This is ridiculous - but not unsurprising, coming from a European:
Tony Blair today launched a passionate defence of Islam as a religion of "moderation and modernity", as he announced a £1m government fund to aid teaching of the religion and train UK imams.
The prime minister, in his final days in Downing Street, placated an audience of more than 200 Muslim scholars by saying that many Christians as well as Muslims disagreed with his foreign policy over Afghanistan and Iraq
But he said the voices of "calm" Islam had been hijacked by extremists, who were no more representative of the true faith than Christians in the Middle Ages who used torture to convert people to their faith.
Now does he really belive this, or is it the words of a nervous man looking to "placate" a hostile audience (rather than, you know - confront them)?
This too, is ridiculous, but it has a touch of malice rather than fear:
Sen. Barack Obama told a church convention Saturday that some right- wing evangelical leaders have exploited and politicized religious beliefs in an effort to sow division.
"Somehow, somewhere along the way, faith stopped being used to bring us together and started being used to drive us apart. It got hijacked," the Democratic presidential candidate said in remarks prepared for delivery before the national meeting of the United Church of Christ.
"Part of it's because of the so-called leaders of the Christian Right, who've been all too eager to exploit what divides us," the Illinois senator said.
Interesting that Obama chooses to compare the leaders of the Christian Right - a group trying to get their views represented via the ballot box - to the leaders of the Islamist movement, a group trying to get their views enforced by the worldwide slaughter of the innocent.
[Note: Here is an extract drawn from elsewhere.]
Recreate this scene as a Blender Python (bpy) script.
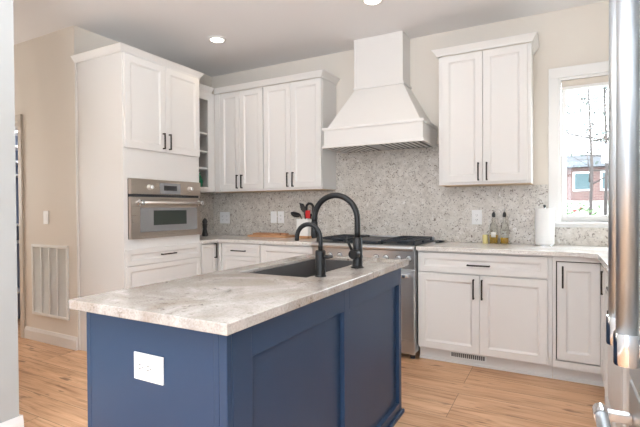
import bpy, bmesh, math, random
from mathutils import Vector, Matrix
random.seed(7)
S = bpy.context.scene
COL = S.collection
for o in list(bpy.data.objects):
    bpy.data.objects.remove(o)

# ------------------------------------------------------------------ camera
def make_camera():
    cd = bpy.data.cameras.new('camera')
    cam = bpy.data.objects.new('camera', cd)
    COL.objects.link(cam)
    f = 439.785
    cd.sensor_width = 36.0
    cd.lens = f / 640.0 * 36.0
    cd.clip_start = 0.02
    yaw, pitch, roll = math.radians(28.397), math.radians(-0.724), math.radians(-0.34)
    F = Vector((-math.sin(yaw) * math.cos(pitch), math.cos(yaw) * math.cos(pitch), math.sin(pitch)))
    R0 = Vector((math.cos(yaw), math.sin(yaw), 0))
    U0 = R0.cross(F)
    R = R0 * math.cos(roll) + U0 * math.sin(roll)
    U = -R0 * math.sin(roll) + U0 * math.cos(roll)
    m = Matrix((R, U, -F)).transposed().to_4x4()
    m.translation = Vector((3.6718, -4.0683, 1.2239))
    cam.matrix_world = m
    S.camera = cam
make_camera()

# ------------------------------------------------------------------ sky, lights, exposure
W = bpy.data.worlds.new('sky'); S.world = W
W.use_nodes = True
bg = W.node_tree.nodes['Background']
bg.inputs[0].default_value = (0.86, 0.93, 1.0, 1)
bg.inputs[1].default_value = 13.0

S.view_settings.view_transform = 'Standard'
S.view_settings.look = 'None'
S.view_settings.exposure = 0.10
S.view_settings.gamma = 1.0
S.view_settings.use_curve_mapping = False

def area(name, loc, direction, sx, sy, power, color, spread=180, portal=False):
    l = bpy.data.lights.new(name, 'AREA')
    l.shape = 'RECTANGLE'; l.size = sx; l.size_y = sy
    l.energy = power; l.color = color; l.spread = math.radians(spread)
    if portal: l.cycles.is_portal = True
    o = bpy.data.objects.new(name, l); COL.objects.link(o)
    o.location = loc
    o.rotation_euler = Vector(direction).to_track_quat('-Z', 'Z').to_euler()
    return o
# added area light standing in for daylight from the room behind the camera
area('rear_fill', (2.85, -8.52, 1.25), (0, 1, 0), 2.9, 2.2, 50, (0.62, 0.80, 1.0))
# added area light on the right wall, unseen, no window is built there
area('side_fill', (4.50, -6.2, 1.45), (-1, 0, 0), 2.0, 1.6, 150, (0.82, 0.92, 1.0))
# added fill light, out of view, aimed up to brighten the ceiling
area('ceiling_bounce_fill', (3.0, -4.35, 1.6), (-0.06, 0.10, 1), 0.9, 0.9, 112, (0.87, 0.94, 1.0), 165)
area('pantry_fill', (-1.2, -1.42, 2.19), (0, 0, -1), 0.3, 0.3, 7, (0.95, 0.97, 1.0))  # light added to brighten the pantry, no fitting is modelled
# opening of the kitchen window, guides the sky light in
area('kitchen_window_portal', (4.05, 0.16, 1.68), (0, -1, 0), 0.8, 1.2, 1, (1, 1, 1), portal=True)
# fill light added at the hall end to brighten the hall
area('hall_fill', (-2.42, -2.25, 1.5), (1, 0, 0), 0.8, 1.6, 29, (0.98, 0.97, 0.95))

# ------------------------------------------------------------------ materials
def srgb(r, g, b):
    def c(v):
        v /= 255.0
        return v / 12.92 if v <= 0.04045 else ((v + 0.055) / 1.055) ** 2.4
    return (c(r), c(g), c(b), 1)

def mat(name, col, rough=0.5, metal=0.0, spec=0.5, **kw):
    m = bpy.data.materials.new(name); m.use_nodes = True
    b = m.node_tree.nodes['Principled BSDF']
    b.inputs['Base Color'].default_value = col
    b.inputs['Roughness'].default_value = rough
    b.inputs['Metallic'].default_value = metal
    b.inputs['Specular IOR Level'].default_value = spec
    for k, v in kw.items():
        b.inputs[k.replace('_', ' ')].default_value = v
    return m
def N(m, t, **kw):
    n = m.node_tree.nodes.new(t)
    for k, v in kw.items(): setattr(n, k, v)
    return n
def L(m, a, b): m.node_tree.links.new(a, b)
def BSDF(m): return m.node_tree.nodes['Principled BSDF']
def ramp(m, fac, stops):
    r = N(m, 'ShaderNodeValToRGB')
    e = r.color_ramp.elements
    while len(e) < len(stops): e.new(0.5)
    for i, (p, c) in enumerate(stops):
        e[i].position = p; e[i].color = c
    L(m, fac, r.inputs[0]); return r.outputs[0]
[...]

Are they morally equivalent in his eyes?
He works quite well as a team with Mr. Blair - one praises Islam as "modern", the other denounces Catholicism as "hijacked".
Obama, for all of the fawning media coverage surrounding him, is behind Hillary 33% to 21% percent in the most recent AP polls. No surprise; folks can always spot someone who is "all too eager to exploit what divides us...."
The Washington Post picks up a similar affront (to enviornmentalists - a slur against Christians is of course considered well within acceptable rhetorical parameters), and allows it to be explained off by a less-than- devasted supporter:
"That's a rookie mistake for a presidential candidate, to think you can get in the middle of a controversial issue and no one will notice."
Why doesn't the Post stand outside a few local churches (and no, not the far far left joints like Obama's United Church of Christ) and ask them what they think about his commentary on Christian leadership? Probably because they don't even see it as controversial, as it dovetails with their views....note how a misstep against the enviornmental lobby is worth a front page article, and a slap against Catholics goes unreported.
Blair, Obama, and the Post - all using different techniques, but all fighting the same type of information war. They are losing, of course (Obama's 21% support likely makes him the most popular of the three), but that doesn't mean they won't keep trying...
2 comments:
"Interesting that Obama chooses to compare the leaders of the Christian Right - a group trying to get their views represented via the ballot box - to the leaders of the Islamist movement, a group trying to get their views enforced by the worldwide slaughter of the innocent. Are they morally equivalent in his eyes?"
I would say no, not morally equivalent.
Factually equivalent.
Both want to gain the power of government, by whatever means available.
Both want to impose their interpretation of religion, law and morality upon their nation.
Both want to exclude the practice of other religions through the creation of monotheistic States.
Both want the restrictive views of their particular interpretation of religion, science and society taught to children as "truth".
That is not moral equivalence. That is direct application of fact.
Our prez is doing the same... it's called "not wanting to seem Islamaphobic, which is what the leftists love to call anyone who is critical of Islam. It's the PC thing to do.